[sf-lug] More on the whois data from March (and domain lifecycle, and ...)

Rick Moen rick at linuxmafia.com
Tue Jul 7 21:14:16 PDT 2015


Quoting Michael Paoli (Michael.Paoli at cal.berkeley.edu):

> Actually, I believe when I peeked earlier, that was the original
> renewal which I believe was charged to Jim's card.  It was shortly
> after that that most all the whois data changed - I'm presuming the
> renewal was reversed or contested, Jim got his charge back, and
> Network Solutions reasonably so, the domain at/past the expiration
> date then, took it over as theirs.

Sounds plausible.

Since whois data is not historical (as presented at the public whois
servers), and the latest third-party snapshot I've seen is late March, I 
have no knowledge of the details of this.

Renewing a domain via credit card and then contesting the charges can be
pretty reliably predicted to have adverse effects of the 'Nice domain
you have there; shame if something happened to it' variety.

Don't do that.  Or, at _least_, renew the domain, move it to a different
registrar, make sure the move has completed, and only _then_ contest the
charges.

Because otherwise, the company you don't like is in an excellent
position to spike your domain.  Obvious, no?


> Well, looks dang close to 75 days ...
> $ TZ=GMT0 date -d 'Dec 03 18:52:28 GMT 2015 + 75 days'
> Tue Feb 16 18:52:28 GMT 2016
> $ That's a domain that was expiring, and I snatched it up within a few
> hours of it becoming up for grabs available to the public from any
> registrar - so, ... I got it 77 and some fraction days after it expired
> ... wee bit under 78 days, and I snagged it within a few hours of it
> becoming available (at least per the whois data, which at that point I
> was checking every 15 (or 10?) minutes.  That was a .org TLD that the
> prior registrar was GoDaddy.

Yeah, I've seen that sort of thing, too.  It's _supposed_ to be exactly
75 days according to write-ups I've seen, but then when an actual domain 
(svlug.net) got dropped because I was too busy with my own problems and
nobody else at SVLUG was paying attention at all, the 'drop' occurred
at, IIRC, a day or so after the predicted date, and Joe Grosch snatched
it up for SVLUG's benefit, from the public pool.

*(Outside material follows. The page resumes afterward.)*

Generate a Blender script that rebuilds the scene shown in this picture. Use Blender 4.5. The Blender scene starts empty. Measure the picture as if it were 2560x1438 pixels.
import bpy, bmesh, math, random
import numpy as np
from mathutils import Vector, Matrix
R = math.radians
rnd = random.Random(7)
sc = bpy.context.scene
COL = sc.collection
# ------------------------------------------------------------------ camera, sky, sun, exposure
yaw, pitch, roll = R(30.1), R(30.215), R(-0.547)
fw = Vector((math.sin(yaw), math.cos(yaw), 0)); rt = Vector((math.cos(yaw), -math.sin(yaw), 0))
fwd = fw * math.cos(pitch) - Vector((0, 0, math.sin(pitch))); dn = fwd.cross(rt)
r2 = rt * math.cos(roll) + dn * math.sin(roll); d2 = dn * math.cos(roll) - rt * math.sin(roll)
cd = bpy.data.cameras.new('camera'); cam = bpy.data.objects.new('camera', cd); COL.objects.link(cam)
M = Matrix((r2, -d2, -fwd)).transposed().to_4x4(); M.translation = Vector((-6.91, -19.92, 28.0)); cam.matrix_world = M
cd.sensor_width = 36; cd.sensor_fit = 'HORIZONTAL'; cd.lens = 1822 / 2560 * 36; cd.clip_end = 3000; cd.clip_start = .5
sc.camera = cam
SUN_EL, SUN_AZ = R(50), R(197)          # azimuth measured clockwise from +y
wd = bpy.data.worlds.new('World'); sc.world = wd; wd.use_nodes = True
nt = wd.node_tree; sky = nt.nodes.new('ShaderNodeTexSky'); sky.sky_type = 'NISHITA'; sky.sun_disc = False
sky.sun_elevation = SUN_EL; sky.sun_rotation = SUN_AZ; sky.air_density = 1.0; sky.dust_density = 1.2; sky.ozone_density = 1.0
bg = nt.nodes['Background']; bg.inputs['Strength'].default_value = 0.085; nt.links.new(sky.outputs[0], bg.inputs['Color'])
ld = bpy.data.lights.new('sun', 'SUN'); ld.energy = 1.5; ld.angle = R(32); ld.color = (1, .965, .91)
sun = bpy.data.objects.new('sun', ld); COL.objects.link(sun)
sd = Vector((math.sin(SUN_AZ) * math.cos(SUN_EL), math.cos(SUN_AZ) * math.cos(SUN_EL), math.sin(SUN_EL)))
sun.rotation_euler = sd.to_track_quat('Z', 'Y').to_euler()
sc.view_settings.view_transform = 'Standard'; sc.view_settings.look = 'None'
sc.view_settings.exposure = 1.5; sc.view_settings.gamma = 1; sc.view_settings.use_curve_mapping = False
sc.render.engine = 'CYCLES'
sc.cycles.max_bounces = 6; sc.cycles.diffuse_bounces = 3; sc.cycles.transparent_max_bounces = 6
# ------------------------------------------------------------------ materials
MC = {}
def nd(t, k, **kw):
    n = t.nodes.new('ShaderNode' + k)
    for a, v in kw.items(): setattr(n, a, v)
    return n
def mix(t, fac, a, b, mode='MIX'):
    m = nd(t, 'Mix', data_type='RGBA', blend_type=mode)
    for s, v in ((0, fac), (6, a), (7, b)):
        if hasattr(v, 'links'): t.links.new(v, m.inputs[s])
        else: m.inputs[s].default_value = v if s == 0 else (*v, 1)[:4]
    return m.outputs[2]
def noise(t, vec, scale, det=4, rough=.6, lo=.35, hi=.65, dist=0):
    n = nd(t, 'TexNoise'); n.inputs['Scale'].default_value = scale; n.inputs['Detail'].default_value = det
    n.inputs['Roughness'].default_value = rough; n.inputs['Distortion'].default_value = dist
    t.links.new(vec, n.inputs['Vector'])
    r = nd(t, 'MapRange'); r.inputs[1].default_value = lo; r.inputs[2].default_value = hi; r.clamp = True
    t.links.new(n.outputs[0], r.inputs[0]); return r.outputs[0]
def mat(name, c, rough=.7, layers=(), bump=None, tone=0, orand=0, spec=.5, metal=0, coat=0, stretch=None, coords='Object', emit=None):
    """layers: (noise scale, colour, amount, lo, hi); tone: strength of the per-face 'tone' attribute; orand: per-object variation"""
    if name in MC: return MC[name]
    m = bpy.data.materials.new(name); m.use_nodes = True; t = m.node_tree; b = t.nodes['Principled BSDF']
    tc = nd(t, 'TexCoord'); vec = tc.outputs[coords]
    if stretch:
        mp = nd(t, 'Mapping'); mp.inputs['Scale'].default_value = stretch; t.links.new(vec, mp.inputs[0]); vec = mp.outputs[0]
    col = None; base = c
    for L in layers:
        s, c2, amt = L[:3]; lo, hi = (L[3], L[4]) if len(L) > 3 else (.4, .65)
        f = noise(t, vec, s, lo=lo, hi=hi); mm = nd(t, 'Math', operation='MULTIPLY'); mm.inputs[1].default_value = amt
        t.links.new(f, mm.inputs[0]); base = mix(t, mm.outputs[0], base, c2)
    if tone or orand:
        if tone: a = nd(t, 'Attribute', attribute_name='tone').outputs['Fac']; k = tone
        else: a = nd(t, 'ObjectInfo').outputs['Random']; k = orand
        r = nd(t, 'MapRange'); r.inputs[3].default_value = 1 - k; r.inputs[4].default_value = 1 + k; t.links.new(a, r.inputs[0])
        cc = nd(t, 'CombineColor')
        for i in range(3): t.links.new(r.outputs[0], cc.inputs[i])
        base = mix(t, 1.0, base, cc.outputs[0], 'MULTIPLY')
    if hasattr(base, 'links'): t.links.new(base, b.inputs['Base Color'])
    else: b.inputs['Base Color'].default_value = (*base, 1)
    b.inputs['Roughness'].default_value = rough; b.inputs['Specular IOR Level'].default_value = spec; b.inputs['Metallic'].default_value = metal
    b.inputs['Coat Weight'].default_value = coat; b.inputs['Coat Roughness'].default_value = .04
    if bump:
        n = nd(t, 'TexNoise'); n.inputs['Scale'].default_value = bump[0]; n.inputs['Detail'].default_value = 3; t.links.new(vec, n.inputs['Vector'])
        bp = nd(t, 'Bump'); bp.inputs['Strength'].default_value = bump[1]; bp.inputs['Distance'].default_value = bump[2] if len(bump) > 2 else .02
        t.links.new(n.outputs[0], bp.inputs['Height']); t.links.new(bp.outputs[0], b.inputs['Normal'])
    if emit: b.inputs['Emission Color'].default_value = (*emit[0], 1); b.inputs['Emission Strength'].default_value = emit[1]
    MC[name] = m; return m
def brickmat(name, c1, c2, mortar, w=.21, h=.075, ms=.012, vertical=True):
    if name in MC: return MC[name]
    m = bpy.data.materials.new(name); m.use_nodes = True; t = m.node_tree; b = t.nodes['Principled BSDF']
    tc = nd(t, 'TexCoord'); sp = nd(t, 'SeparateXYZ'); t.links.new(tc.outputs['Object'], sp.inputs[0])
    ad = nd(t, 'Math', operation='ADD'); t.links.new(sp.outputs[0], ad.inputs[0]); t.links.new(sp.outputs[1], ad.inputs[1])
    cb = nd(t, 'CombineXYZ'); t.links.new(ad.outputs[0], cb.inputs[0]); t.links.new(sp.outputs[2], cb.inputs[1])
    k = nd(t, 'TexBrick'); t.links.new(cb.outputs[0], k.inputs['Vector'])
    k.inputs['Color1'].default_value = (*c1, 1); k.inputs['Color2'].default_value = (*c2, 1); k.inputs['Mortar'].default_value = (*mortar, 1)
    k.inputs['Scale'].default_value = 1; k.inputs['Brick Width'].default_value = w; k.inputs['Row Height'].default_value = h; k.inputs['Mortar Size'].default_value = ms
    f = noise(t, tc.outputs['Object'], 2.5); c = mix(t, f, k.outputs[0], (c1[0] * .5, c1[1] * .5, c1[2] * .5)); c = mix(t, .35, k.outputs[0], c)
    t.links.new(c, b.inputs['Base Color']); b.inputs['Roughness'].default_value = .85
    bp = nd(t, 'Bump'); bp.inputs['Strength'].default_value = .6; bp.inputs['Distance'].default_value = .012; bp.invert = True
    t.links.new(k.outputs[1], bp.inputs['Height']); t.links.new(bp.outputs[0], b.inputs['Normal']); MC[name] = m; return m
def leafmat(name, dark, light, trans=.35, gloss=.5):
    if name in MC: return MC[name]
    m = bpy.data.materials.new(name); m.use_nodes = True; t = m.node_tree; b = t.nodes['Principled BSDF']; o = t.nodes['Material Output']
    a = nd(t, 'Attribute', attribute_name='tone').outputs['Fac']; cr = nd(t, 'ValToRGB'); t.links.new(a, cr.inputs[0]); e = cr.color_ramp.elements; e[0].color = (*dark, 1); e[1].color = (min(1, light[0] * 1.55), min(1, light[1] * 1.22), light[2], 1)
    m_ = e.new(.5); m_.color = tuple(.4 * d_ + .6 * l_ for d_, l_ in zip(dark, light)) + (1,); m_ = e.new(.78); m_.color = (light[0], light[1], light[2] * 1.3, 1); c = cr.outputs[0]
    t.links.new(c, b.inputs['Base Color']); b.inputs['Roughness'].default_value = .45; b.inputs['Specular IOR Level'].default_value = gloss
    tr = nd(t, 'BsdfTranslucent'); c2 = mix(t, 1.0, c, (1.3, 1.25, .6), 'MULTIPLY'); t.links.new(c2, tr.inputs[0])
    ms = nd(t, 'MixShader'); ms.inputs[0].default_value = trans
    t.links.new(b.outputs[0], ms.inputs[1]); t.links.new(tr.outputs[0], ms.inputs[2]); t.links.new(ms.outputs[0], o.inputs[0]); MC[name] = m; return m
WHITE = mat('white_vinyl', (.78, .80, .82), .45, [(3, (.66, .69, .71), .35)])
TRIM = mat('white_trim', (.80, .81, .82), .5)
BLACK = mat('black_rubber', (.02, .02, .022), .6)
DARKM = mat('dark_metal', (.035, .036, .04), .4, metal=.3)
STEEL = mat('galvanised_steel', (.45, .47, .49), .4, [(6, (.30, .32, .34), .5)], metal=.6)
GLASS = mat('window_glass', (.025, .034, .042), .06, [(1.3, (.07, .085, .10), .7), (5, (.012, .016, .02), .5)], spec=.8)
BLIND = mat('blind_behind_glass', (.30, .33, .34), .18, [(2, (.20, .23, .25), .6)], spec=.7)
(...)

> Also highly recommended reading (I especially recommend it for
> electrical/electronic/computer programmers/engineers, sys admins, those
> that manage them, and engineers/technical folks in general, and also
> anyone who's interested and/or cares):
> _Computer-Related Risks_ - Peter G. Neumann
> http://www.csl.sri.com/users/neumann/neumann-book.html

Neumann is also the long-time moderator of the RISKS Digest, which I've
been following for many years and have been published in.